Don’t release confidential guest, team member or company information… .

We found this section of the handbook to be unlawful. Its instruction that employees not “release confidential guest, team member or company information” would reasonably be interpreted as prohibiting employees from discussing and disclosing information regarding their own conditions of employment, as well as the conditions of employment of employees other than themselves—activities that are clearly protected by Section 7. The Board has long recognized that employees have a right to discuss wages and conditions of employment with third parties as well as each other and that rules prohibiting the communication of confidential information without exempting Section 7 activity inhibit this right because employees would reasonably interpret such prohibitions to include information concerning terms and conditions of employment. See, e.g., Cintas Corp., 344 NLRB 943, 943 (2005), enfd. 482 F.3d 463 (D.C. Cir. 2007).

The next section of the handbook we addressed provides as follows:

Communicating confidential information

You also need to protect confidential information when you communicate it. Here are some examples of rules that you need to follow:

  • Make sure someone needs to know. You should never share confidential information with another team member unless they have a need to know the information to do their job. If you need to share confidential information with someone outside the company, confirm there is proper authorization to do so. If you are unsure, talk to your supervisor.
  • Develop a healthy suspicion. Don’t let anyone trick you into disclosing confidential information. Be suspicious if asked to ignore identification procedures.
  • Watch what you say. Don’t have conversations regarding confidential information in the Breakroom or in any other open area. Never discuss confidential information at home or in public areas.
  • Unauthorized access to confidential information: If you believe there may have been unauthorized access to confidential information or that confidential information may have been misused, it is your responsibility to report that information… .
  • We’re serious about the appropriate use, storage and communication of confidential information. A violation of [Employer] policies regarding confidential information will result in corrective action, up to and including termination. You also may be subject to legal action, including criminal prosecution. The company also reserves the right to take any other action it believes is appropriate.

We found some of this section to be unlawful. Initially, we decided that the provisions instructing employees not to share confidential information with co-workers unless they need the information to do their job, and not to have discussions regarding confidential information in the breakroom, at home, or in open areas and public places are overbroad. Employees would construe these provisions as prohibiting them from discussing information regarding their terms and conditions of employment. Indeed, the rules explicitly prohibit employees from having such discussions in the breakroom, at home, or in public places— virtually everywhere such discussions are most likely to occur.

Bottom line: Take a long hard look at the definition of confidential information, and write any social media policies in such a way to explicitly allow lawful activities under the National Labor Relations Act, and other laws.

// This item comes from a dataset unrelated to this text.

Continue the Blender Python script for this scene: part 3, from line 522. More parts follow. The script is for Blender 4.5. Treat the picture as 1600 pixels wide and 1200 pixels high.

Employers have to accept the social web as a public space where employees have the right to assembly, and have recourse certain forms of protected speech. The social web is not just a commercial context, something that exists to sell products or position brands.

Employees can still be held accountable for illegal activities, disclosing trade secrets or private information about customers, for example. But social media policies must carefully segregate protected and unprotected sorts of speech in order to be enforceable.